◆ **Description of the task**
Output nothing but the lines from the one with "Write the bpy" through the one with "RC = (-36.0, 8.8)", including both. Leave the pictures out of the copy.
◆ ◆ ◆
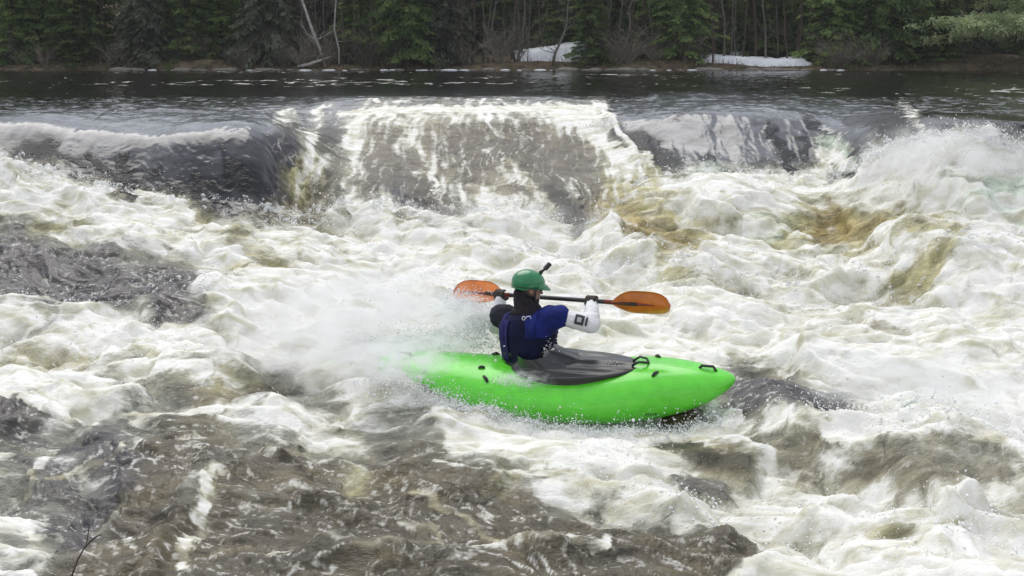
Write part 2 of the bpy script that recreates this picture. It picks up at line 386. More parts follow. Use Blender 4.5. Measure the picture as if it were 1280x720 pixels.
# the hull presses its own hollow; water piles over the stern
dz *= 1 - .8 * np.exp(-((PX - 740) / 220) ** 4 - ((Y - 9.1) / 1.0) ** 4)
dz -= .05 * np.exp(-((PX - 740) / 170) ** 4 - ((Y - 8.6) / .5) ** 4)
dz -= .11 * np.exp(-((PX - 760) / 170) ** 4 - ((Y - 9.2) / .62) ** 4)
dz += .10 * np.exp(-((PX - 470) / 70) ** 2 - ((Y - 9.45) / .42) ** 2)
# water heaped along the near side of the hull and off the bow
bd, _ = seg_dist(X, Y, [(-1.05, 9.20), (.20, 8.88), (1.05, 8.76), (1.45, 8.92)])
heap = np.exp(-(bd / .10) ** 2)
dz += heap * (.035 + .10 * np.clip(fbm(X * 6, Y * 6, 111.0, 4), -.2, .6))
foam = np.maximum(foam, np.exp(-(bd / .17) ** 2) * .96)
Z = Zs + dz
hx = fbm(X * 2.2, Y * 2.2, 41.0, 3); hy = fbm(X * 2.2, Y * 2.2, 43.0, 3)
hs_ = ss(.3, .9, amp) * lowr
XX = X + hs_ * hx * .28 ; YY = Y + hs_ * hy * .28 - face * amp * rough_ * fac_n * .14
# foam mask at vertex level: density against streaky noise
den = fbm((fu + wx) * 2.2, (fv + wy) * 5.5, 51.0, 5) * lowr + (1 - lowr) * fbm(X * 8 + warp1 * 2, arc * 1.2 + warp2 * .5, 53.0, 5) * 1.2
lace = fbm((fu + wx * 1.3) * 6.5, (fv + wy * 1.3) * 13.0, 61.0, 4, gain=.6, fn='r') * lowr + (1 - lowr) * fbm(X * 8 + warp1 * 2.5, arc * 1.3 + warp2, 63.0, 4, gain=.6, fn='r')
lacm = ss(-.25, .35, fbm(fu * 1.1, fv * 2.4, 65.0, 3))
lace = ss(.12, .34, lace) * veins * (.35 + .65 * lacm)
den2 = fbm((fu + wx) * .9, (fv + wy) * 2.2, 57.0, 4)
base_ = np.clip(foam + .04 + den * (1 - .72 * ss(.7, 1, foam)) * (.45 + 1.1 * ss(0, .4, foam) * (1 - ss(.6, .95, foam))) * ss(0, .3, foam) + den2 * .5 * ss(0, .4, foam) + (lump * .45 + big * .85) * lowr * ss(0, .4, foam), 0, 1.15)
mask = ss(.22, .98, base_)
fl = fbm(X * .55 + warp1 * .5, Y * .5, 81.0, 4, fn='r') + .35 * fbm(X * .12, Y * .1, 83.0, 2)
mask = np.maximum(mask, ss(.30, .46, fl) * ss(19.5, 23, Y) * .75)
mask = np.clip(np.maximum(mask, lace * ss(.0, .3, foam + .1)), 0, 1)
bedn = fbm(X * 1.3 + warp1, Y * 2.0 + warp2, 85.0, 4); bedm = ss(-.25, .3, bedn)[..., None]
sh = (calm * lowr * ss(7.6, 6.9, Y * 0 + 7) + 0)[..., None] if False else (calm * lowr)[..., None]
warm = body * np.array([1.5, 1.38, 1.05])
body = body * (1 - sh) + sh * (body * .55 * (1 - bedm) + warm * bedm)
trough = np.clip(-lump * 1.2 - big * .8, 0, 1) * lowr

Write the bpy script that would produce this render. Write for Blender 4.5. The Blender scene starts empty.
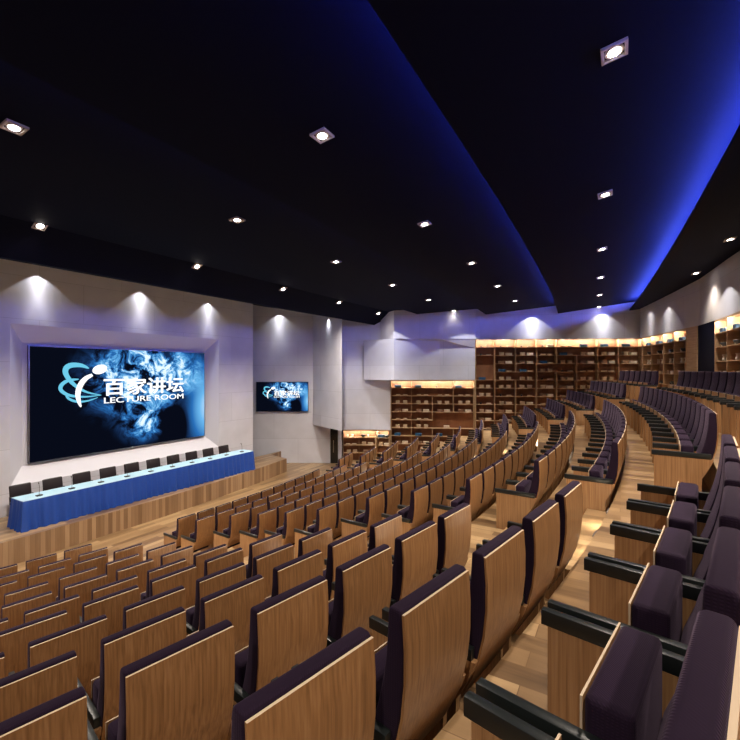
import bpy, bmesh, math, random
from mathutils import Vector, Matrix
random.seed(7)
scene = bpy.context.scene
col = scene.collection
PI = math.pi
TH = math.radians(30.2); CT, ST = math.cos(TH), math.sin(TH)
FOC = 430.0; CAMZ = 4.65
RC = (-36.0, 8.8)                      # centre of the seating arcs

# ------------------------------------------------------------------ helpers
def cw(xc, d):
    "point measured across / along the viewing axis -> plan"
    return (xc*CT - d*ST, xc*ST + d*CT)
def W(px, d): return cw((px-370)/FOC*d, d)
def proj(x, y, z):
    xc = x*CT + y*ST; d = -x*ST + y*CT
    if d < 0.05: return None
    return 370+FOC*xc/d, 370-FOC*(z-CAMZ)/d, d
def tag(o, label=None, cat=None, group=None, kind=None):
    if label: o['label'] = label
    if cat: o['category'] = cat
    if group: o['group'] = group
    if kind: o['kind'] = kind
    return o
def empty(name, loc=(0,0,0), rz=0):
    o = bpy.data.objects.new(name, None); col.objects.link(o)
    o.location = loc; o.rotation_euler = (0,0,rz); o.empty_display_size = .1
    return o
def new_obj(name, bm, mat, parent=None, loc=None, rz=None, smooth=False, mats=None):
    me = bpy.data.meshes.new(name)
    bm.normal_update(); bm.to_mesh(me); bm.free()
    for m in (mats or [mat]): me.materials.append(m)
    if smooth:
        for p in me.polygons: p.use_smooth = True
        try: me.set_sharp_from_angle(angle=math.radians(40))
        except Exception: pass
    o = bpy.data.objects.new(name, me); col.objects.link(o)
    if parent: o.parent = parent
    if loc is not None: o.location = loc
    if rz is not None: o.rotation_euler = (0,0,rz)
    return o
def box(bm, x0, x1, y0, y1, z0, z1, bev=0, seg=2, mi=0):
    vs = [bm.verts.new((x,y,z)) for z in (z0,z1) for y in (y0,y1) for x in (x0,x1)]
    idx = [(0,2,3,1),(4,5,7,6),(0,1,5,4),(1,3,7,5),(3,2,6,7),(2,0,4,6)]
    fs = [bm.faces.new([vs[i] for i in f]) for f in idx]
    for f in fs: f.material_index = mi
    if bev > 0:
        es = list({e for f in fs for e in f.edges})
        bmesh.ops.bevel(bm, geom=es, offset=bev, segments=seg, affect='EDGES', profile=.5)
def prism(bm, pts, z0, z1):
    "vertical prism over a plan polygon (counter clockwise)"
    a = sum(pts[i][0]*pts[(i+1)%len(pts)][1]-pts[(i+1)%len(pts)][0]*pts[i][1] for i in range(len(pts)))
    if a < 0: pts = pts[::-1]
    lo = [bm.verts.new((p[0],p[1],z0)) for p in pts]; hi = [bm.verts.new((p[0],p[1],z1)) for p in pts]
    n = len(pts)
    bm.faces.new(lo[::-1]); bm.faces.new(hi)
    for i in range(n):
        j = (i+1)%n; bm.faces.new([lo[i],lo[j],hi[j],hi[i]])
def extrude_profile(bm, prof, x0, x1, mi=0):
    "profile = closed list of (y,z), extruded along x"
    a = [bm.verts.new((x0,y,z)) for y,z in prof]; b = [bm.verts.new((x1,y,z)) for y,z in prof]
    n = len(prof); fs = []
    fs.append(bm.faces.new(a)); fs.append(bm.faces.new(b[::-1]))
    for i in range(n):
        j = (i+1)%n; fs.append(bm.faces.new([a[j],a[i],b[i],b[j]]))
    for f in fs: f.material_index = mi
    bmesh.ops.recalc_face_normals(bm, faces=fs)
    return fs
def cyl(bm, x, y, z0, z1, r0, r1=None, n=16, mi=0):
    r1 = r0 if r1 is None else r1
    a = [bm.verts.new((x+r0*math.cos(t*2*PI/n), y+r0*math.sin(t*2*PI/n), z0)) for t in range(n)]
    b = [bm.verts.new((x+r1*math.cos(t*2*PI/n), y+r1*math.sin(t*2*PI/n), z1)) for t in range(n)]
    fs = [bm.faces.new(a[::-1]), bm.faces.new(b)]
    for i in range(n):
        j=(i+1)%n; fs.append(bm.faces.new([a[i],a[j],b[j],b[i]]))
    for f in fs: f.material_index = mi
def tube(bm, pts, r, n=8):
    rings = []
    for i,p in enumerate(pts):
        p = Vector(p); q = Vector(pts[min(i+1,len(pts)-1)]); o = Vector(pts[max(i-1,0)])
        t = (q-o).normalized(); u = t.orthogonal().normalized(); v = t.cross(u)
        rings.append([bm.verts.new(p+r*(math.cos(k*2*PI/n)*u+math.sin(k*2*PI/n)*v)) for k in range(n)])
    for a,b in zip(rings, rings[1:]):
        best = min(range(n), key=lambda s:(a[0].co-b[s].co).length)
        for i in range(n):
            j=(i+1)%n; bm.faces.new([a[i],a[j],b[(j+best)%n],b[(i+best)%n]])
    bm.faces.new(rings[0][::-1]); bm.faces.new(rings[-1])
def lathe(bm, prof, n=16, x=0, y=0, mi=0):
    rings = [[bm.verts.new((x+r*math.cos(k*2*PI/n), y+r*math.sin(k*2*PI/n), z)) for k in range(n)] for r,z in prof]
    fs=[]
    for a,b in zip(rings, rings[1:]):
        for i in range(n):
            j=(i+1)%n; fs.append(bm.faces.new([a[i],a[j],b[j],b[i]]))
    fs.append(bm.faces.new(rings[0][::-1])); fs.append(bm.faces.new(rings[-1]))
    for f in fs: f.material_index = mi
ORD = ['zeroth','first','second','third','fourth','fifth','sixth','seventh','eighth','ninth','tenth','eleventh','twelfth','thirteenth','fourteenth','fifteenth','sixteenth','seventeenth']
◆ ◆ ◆
◆ **Answer to this task**
Write the bpy script that would produce this render. Write for Blender 4.5. The Blender scene starts empty.
import bpy, bmesh, math, random
from mathutils import Vector, Matrix
random.seed(7)
scene = bpy.context.scene
col = scene.collection
PI = math.pi
TH = math.radians(30.2); CT, ST = math.cos(TH), math.sin(TH)
FOC = 430.0; CAMZ = 4.65
RC = (-36.0, 8.8)                      # centre of the seating arcs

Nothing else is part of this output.